EXERCISE AIM: Reproduce the data that follows in its entirety, character for character.

COLLECTED DATA:
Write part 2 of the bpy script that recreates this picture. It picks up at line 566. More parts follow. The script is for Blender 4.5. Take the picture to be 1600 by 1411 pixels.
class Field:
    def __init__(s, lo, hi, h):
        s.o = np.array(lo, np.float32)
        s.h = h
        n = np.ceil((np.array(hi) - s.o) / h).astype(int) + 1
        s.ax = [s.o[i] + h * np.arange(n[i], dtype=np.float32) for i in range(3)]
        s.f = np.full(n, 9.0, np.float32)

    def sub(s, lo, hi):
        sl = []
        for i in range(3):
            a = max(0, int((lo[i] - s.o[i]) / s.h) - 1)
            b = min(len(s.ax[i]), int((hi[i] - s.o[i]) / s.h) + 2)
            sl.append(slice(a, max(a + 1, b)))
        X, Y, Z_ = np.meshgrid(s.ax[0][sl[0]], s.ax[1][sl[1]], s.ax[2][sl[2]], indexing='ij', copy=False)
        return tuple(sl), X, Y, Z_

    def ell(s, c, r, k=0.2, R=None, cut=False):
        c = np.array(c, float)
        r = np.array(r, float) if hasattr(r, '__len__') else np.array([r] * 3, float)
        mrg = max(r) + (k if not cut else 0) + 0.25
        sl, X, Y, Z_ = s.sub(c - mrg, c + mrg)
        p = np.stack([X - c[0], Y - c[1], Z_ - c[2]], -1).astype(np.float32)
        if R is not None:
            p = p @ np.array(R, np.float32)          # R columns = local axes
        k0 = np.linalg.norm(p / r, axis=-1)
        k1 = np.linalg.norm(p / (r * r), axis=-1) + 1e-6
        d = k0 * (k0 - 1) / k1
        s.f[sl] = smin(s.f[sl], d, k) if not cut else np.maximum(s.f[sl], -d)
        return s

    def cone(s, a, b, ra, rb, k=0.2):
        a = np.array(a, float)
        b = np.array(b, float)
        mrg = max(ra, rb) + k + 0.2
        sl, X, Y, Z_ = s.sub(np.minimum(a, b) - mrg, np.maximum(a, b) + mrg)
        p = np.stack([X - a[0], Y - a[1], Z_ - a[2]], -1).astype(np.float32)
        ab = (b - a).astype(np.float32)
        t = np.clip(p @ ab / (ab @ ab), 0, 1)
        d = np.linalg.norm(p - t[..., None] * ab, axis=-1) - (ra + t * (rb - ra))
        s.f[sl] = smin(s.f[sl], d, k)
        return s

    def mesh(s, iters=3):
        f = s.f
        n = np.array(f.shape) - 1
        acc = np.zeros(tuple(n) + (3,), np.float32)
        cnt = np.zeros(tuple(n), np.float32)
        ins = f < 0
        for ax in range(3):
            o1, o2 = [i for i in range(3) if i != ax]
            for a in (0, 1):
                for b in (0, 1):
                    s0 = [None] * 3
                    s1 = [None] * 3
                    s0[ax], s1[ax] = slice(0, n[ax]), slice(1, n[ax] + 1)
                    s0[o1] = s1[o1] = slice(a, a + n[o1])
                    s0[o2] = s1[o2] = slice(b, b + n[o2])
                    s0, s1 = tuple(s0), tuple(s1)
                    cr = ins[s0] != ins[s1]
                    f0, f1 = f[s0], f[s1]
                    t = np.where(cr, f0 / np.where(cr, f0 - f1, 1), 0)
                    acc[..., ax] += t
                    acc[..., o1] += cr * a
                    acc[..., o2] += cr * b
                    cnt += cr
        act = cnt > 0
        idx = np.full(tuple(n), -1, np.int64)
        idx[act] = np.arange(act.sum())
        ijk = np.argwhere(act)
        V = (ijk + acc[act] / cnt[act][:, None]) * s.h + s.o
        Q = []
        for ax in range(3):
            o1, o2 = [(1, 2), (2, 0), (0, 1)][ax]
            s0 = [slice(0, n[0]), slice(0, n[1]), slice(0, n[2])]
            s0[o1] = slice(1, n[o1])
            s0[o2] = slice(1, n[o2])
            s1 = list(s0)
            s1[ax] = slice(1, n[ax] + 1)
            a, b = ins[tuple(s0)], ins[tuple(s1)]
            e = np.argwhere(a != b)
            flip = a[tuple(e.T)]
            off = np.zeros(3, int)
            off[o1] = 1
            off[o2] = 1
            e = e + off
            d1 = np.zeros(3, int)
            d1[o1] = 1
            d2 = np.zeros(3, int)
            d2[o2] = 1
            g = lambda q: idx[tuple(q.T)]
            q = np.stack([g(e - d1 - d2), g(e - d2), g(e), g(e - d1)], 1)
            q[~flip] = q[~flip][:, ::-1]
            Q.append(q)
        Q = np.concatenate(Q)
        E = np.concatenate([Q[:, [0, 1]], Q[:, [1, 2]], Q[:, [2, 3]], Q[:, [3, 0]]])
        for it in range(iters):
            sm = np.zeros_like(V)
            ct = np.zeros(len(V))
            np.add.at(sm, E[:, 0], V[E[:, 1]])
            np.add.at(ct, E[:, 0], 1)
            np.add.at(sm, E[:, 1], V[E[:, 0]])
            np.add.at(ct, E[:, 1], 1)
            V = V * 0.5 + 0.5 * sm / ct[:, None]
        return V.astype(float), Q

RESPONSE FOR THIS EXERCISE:
Write part 2 of the bpy script that recreates this picture. It picks up at line 566. More parts follow. The script is for Blender 4.5. Take the picture to be 1600 by 1411 pixels.
class Field:
    def __init__(s, lo, hi, h):
        s.o = np.array(lo, np.float32)
        s.h = h
        n = np.ceil((np.array(hi) - s.o) / h).astype(int) + 1
        s.ax = [s.o[i] + h * np.arange(n[i], dtype=np.float32) for i in range(3)]
        s.f = np.full(n, 9.0, np.float32)

    def sub(s, lo, hi):
        sl = []
        for i in range(3):
            a = max(0, int((lo[i] - s.o[i]) / s.h) - 1)
            b = min(len(s.ax[i]), int((hi[i] - s.o[i]) / s.h) + 2)
            sl.append(slice(a, max(a + 1, b)))
        X, Y, Z_ = np.meshgrid(s.ax[0][sl[0]], s.ax[1][sl[1]], s.ax[2][sl[2]], indexing='ij', copy=False)
        return tuple(sl), X, Y, Z_

    def ell(s, c, r, k=0.2, R=None, cut=False):
        c = np.array(c, float)
        r = np.array(r, float) if hasattr(r, '__len__') else np.array([r] * 3, float)
        mrg = max(r) + (k if not cut else 0) + 0.25
        sl, X, Y, Z_ = s.sub(c - mrg, c + mrg)
        p = np.stack([X - c[0], Y - c[1], Z_ - c[2]], -1).astype(np.float32)
        if R is not None:
            p = p @ np.array(R, np.float32)          # R columns = local axes
        k0 = np.linalg.norm(p / r, axis=-1)
        k1 = np.linalg.norm(p / (r * r), axis=-1) + 1e-6
        d = k0 * (k0 - 1) / k1
        s.f[sl] = smin(s.f[sl], d, k) if not cut else np.maximum(s.f[sl], -d)
        return s

    def cone(s, a, b, ra, rb, k=0.2):
        a = np.array(a, float)
        b = np.array(b, float)
        mrg = max(ra, rb) + k + 0.2
        sl, X, Y, Z_ = s.sub(np.minimum(a, b) - mrg, np.maximum(a, b) + mrg)
        p = np.stack([X - a[0], Y - a[1], Z_ - a[2]], -1).astype(np.float32)
        ab = (b - a).astype(np.float32)
        t = np.clip(p @ ab / (ab @ ab), 0, 1)
        d = np.linalg.norm(p - t[..., None] * ab, axis=-1) - (ra + t * (rb - ra))
        s.f[sl] = smin(s.f[sl], d, k)
        return s

    def mesh(s, iters=3):
        f = s.f
        n = np.array(f.shape) - 1
        acc = np.zeros(tuple(n) + (3,), np.float32)
        cnt = np.zeros(tuple(n), np.float32)
        ins = f < 0
        for ax in range(3):
            o1, o2 = [i for i in range(3) if i != ax]
            for a in (0, 1):
                for b in (0, 1):
                    s0 = [None] * 3
                    s1 = [None] * 3
                    s0[ax], s1[ax] = slice(0, n[ax]), slice(1, n[ax] + 1)
                    s0[o1] = s1[o1] = slice(a, a + n[o1])
                    s0[o2] = s1[o2] = slice(b, b + n[o2])
                    s0, s1 = tuple(s0), tuple(s1)
                    cr = ins[s0] != ins[s1]
                    f0, f1 = f[s0], f[s1]
                    t = np.where(cr, f0 / np.where(cr, f0 - f1, 1), 0)
                    acc[..., ax] += t
                    acc[..., o1] += cr * a
                    acc[..., o2] += cr * b
                    cnt += cr
        act = cnt > 0
        idx = np.full(tuple(n), -1, np.int64)
        idx[act] = np.arange(act.sum())
        ijk = np.argwhere(act)
        V = (ijk + acc[act] / cnt[act][:, None]) * s.h + s.o
        Q = []
        for ax in range(3):
            o1, o2 = [(1, 2), (2, 0), (0, 1)][ax]
            s0 = [slice(0, n[0]), slice(0, n[1]), slice(0, n[2])]
            s0[o1] = slice(1, n[o1])
            s0[o2] = slice(1, n[o2])
            s1 = list(s0)
            s1[ax] = slice(1, n[ax] + 1)
            a, b = ins[tuple(s0)], ins[tuple(s1)]
            e = np.argwhere(a != b)
            flip = a[tuple(e.T)]
            off = np.zeros(3, int)
            off[o1] = 1
            off[o2] = 1
            e = e + off
            d1 = np.zeros(3, int)
            d1[o1] = 1
            d2 = np.zeros(3, int)
            d2[o2] = 1
            g = lambda q: idx[tuple(q.T)]
            q = np.stack([g(e - d1 - d2), g(e - d2), g(e), g(e - d1)], 1)
            q[~flip] = q[~flip][:, ::-1]
            Q.append(q)
        Q = np.concatenate(Q)
        E = np.concatenate([Q[:, [0, 1]], Q[:, [1, 2]], Q[:, [2, 3]], Q[:, [3, 0]]])
        for it in range(iters):
            sm = np.zeros_like(V)
            ct = np.zeros(len(V))
            np.add.at(sm, E[:, 0], V[E[:, 1]])
            np.add.at(ct, E[:, 0], 1)
            np.add.at(sm, E[:, 1], V[E[:, 0]])
            np.add.at(ct, E[:, 1], 1)
            V = V * 0.5 + 0.5 * sm / ct[:, None]
        return V.astype(float), Q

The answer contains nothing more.